A competition for the ‘giant’ Çamlıca Mosque

August 1, 2012

In May, Prime Minister Recep Tayyip Erdoğan announced to the Turkish media his desire to see a “giant” mosque built on Istanbul’s Çamlıca Hill. In his latest “crazy plan” for the city, Erdoğan said he wanted it to be a mosque that could “be seen from everywhere,” and declared that construction would begin within two months. Çamlıca is situated on the Asian side of the city, and despite currently being the site of a number of enormous television and radio reception towers, the hill is one of Istanbul’s few remaining green, unpopulated spaces. On June 8 the Environment and City Planning Ministry announced that a 250,000 square metre area on Çamlıca Hill had been identified for the project.

The Turkish press is predictably divided along secular/religious lines on the issue. There are, however, a few voices amongst government-supporting newspapers questioning the necessity of a mosque when there are no residents nearby for it to serve. Such objections miss the point that a new mosque on Çamlıca would undoubtedly afford TOKİ developers a golden opportunity to roll up their sleeves in the area(!)

An appropriately crude impression of how a mosque on Çamlıca Hill might look.

Late in June, liberal daily Radikal featured an interview with Ahmet Turan Köksal, professor of architecture at Gaziantep’s Zirve University, to discuss modern tendencies in mosque-building and his thoughts on the Çamlıca plans. He is skeptical: “A mosque should be for the community, not for show. For me, being a mosque architect means only doing work that has a function for the community …. If they want to make a mosque like an Olympic stadium on Çamlıca Hill and want to show off to their friends and rivals, then I’m against this,” he said.

Nevertheless, at the beginning of July, Milliyet included an interview with architect “Hacı” Mehmet Güler, who said he had been charged by the prime minister to make preparations for the new mosque. Güler said it would be designed in a “classical style,” and – in a fine example of “Muslim modesty” – that plans were being drawn up to have it feature the world’s tallest minarets, even surpassing those of the Mosque of the Prophet in Medina.

Following this interview, the issue seemed to fall off the agenda. It was thus quite a surprise to find a number of Turkey’s religion-friendly newspapers recently carrying advertisements announcing: “Çamlıca is searching for its architect!”  The advertisements appeal to architects to submit their design ideas, in a competition to find an architect for the new mosque.

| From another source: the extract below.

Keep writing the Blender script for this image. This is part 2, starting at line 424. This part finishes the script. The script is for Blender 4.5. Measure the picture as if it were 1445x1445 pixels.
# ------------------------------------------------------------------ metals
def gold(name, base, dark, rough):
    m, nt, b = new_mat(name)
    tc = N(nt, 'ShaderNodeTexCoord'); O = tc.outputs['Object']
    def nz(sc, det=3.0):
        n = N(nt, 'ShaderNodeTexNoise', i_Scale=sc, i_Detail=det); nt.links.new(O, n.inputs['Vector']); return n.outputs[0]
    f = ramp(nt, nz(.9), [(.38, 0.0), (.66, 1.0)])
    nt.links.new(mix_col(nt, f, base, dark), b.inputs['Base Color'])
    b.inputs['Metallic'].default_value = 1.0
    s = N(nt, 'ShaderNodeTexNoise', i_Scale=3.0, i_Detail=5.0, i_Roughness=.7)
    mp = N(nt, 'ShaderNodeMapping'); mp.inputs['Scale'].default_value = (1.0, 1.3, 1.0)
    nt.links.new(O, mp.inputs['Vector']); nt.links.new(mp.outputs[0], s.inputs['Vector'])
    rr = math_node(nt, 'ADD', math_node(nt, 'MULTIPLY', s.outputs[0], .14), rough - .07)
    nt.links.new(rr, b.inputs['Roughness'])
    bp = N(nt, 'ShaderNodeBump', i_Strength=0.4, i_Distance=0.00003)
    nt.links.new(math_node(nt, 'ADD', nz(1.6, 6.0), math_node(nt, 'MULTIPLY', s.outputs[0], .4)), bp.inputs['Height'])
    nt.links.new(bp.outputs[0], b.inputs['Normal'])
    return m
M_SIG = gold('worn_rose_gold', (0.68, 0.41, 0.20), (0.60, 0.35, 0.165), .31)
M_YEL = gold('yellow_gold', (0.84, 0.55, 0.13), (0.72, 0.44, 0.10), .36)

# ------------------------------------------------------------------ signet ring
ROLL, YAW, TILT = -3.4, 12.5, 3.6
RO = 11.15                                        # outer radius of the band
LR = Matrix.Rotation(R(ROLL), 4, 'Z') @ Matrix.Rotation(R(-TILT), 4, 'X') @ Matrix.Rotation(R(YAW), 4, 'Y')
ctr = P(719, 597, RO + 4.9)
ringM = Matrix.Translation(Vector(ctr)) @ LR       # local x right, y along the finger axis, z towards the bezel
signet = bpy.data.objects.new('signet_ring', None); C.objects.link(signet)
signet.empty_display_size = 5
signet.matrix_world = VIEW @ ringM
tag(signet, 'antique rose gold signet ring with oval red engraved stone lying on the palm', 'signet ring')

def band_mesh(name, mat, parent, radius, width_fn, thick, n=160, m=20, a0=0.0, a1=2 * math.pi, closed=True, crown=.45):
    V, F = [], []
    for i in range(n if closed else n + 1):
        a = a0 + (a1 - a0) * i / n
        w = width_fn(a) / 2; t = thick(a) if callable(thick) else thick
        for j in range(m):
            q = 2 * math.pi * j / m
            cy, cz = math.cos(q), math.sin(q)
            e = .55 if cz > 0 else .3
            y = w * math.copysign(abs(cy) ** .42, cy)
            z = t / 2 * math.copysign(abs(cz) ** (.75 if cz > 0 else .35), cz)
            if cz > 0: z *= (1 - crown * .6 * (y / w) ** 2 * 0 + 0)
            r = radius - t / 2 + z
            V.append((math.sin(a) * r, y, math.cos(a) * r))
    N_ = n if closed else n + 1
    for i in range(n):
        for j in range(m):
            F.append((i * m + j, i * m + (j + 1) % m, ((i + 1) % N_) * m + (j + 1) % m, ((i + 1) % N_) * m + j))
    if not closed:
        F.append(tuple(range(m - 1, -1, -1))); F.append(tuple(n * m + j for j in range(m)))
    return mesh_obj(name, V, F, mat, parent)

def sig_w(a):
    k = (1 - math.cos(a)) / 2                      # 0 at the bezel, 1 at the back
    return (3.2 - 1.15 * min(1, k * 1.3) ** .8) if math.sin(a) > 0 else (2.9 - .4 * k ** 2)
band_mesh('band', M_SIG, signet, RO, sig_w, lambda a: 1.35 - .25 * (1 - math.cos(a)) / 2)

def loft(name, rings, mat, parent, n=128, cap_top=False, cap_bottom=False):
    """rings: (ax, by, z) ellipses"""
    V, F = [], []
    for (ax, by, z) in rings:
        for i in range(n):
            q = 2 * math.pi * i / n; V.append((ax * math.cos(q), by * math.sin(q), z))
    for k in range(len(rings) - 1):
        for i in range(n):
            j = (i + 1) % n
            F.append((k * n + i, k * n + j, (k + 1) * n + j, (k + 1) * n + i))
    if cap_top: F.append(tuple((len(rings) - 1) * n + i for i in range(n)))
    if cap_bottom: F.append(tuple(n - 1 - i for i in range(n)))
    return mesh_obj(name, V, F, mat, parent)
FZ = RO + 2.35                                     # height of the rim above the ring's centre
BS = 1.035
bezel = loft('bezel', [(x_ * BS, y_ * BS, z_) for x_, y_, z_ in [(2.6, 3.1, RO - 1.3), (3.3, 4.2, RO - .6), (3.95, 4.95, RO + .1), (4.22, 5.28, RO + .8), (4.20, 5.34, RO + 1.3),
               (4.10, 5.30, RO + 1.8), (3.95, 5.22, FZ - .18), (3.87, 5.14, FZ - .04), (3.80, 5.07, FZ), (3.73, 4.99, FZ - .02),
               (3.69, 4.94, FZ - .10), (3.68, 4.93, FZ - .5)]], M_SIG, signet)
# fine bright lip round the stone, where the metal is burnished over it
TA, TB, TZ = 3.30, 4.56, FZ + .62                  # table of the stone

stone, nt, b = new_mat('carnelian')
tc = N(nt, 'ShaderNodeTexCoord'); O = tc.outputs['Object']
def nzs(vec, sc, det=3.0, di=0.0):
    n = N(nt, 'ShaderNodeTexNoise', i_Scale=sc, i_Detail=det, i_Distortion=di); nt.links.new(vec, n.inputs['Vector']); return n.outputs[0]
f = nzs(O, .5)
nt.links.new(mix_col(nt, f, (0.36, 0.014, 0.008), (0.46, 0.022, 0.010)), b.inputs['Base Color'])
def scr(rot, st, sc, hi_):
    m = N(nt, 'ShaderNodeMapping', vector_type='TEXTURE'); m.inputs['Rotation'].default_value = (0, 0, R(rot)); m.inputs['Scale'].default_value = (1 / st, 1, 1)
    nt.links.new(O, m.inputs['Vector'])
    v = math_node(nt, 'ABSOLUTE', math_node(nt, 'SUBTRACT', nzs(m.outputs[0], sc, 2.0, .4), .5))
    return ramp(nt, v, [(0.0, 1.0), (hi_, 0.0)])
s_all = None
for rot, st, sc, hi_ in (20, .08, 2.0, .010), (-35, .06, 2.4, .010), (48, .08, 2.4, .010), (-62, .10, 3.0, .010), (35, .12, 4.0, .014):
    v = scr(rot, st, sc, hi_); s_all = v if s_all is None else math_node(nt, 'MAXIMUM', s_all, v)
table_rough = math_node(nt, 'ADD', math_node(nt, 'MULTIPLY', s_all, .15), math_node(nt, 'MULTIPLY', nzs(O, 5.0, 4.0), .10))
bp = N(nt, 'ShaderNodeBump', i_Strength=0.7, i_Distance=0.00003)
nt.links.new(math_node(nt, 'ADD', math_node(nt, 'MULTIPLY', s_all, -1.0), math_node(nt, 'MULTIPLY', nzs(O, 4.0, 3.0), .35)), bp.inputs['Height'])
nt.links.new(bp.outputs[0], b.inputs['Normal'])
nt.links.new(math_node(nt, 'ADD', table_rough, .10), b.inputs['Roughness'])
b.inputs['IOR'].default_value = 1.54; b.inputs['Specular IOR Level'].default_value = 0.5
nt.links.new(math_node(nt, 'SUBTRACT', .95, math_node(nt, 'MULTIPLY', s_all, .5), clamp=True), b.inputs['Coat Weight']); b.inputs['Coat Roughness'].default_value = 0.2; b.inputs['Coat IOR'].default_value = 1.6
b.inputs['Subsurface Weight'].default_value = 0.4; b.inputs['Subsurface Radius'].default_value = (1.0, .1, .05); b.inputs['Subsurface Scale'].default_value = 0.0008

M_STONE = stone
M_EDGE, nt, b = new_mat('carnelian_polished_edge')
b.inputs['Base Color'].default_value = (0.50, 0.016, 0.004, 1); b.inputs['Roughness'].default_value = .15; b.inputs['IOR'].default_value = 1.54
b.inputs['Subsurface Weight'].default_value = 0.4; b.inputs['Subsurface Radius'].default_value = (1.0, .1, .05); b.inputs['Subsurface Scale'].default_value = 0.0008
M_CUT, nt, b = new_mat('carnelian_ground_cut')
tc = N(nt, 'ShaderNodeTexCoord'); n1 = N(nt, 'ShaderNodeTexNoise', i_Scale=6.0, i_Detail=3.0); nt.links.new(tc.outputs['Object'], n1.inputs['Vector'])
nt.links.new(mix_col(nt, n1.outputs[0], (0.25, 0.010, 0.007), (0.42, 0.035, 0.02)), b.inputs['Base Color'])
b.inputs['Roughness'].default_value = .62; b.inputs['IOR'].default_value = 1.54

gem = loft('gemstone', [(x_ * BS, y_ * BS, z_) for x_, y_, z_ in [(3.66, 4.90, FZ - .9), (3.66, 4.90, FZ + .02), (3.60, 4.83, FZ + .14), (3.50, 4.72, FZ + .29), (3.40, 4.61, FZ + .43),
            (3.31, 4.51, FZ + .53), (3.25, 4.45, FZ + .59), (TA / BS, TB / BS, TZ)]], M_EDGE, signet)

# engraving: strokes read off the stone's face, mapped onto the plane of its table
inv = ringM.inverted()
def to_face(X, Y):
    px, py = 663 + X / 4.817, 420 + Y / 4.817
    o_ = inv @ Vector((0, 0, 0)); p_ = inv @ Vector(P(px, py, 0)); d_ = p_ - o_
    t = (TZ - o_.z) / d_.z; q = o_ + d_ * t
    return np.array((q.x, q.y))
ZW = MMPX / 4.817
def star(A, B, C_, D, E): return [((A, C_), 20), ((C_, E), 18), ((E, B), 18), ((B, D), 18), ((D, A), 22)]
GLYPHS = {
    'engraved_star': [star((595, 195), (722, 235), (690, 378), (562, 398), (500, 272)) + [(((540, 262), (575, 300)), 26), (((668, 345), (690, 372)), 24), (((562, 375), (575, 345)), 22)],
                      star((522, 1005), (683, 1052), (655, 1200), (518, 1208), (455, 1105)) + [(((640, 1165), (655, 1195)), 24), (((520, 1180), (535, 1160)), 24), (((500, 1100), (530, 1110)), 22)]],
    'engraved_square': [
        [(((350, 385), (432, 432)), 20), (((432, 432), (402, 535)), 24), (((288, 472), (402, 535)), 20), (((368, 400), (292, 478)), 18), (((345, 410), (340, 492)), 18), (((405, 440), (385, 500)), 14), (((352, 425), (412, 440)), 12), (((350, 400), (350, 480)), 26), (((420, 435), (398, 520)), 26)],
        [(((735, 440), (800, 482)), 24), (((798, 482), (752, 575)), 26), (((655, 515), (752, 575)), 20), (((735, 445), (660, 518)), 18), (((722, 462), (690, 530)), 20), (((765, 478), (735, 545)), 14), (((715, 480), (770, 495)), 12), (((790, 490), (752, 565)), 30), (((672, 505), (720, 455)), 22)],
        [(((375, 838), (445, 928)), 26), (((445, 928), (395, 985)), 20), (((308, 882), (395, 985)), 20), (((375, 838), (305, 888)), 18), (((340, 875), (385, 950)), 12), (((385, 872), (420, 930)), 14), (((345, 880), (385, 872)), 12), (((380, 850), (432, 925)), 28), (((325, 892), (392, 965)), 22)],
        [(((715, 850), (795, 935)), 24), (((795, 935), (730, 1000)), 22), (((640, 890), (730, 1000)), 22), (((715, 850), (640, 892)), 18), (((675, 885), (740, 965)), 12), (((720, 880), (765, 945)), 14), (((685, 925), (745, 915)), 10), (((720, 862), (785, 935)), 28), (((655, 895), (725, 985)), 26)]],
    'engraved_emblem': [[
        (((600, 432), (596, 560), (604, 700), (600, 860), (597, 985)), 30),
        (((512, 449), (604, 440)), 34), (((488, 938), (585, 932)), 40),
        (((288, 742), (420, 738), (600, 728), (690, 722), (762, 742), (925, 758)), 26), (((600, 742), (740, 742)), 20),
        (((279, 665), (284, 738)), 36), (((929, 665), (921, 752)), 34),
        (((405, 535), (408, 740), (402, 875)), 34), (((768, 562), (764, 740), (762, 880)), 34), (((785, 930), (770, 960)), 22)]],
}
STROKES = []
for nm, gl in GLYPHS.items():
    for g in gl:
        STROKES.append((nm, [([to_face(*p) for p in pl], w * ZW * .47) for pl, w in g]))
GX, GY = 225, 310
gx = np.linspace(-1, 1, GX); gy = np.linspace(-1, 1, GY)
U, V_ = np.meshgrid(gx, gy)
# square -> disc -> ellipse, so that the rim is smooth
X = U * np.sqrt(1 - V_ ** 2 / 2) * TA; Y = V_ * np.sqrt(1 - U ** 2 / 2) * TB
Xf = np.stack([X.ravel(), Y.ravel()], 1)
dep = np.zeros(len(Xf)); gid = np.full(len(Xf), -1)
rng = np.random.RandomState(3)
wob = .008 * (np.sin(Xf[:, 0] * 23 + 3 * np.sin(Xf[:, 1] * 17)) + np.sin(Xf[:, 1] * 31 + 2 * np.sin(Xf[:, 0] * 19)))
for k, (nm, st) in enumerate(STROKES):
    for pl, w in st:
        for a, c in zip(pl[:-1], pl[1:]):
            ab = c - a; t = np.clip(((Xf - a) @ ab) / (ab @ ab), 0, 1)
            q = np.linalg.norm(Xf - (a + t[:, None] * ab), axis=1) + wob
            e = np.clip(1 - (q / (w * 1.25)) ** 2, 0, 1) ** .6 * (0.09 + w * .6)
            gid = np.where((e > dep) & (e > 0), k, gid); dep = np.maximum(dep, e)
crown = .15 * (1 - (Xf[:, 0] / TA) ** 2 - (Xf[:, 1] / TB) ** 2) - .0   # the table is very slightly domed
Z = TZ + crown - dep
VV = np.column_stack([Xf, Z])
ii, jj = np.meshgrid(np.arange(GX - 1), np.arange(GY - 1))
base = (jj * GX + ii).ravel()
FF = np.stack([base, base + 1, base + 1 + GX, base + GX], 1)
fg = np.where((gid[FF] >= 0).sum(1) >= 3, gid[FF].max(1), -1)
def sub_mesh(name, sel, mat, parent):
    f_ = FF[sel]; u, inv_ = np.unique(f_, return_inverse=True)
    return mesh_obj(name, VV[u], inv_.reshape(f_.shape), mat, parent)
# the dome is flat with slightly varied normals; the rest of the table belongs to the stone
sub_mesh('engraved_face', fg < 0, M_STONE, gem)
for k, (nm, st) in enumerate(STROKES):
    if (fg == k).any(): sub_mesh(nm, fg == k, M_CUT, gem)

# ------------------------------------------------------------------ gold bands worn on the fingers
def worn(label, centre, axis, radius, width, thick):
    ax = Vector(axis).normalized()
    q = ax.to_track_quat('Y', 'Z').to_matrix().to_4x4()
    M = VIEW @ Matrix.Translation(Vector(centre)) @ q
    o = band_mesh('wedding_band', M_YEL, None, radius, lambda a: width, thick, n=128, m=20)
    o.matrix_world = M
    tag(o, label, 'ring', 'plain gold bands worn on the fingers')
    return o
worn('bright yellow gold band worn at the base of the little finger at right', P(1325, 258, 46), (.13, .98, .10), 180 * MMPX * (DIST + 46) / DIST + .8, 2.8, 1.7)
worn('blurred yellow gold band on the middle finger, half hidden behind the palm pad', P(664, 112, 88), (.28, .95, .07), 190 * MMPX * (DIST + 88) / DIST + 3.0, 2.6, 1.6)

The competition opened on July 23, and will be accepting submissions until Sept. 3. According to the website of the organization in charge of the project – the rather clumsily named “Association to Build and Maintain Istanbul Mosques and Educational-Cultural Services” – the winning design will be “suitable for Istanbul’s silhouette and texture, reflect the Ottoman-Turkish style, extend traditions to the future, add value to Istanbul, and become one of Istanbul’s symbols.” The winner, the association has announced, will be awarded the honour of designing the ‘Recep Tayyip Erdoğan’ as yet unnamed mosque, as well as 300,000 Turkish Liras in prize money.

As declared in advertisements for the ruling AKP at the last parliamentary elections, alongside a picture of a vatic looking Erdoğan: “It was a dream, it came true!”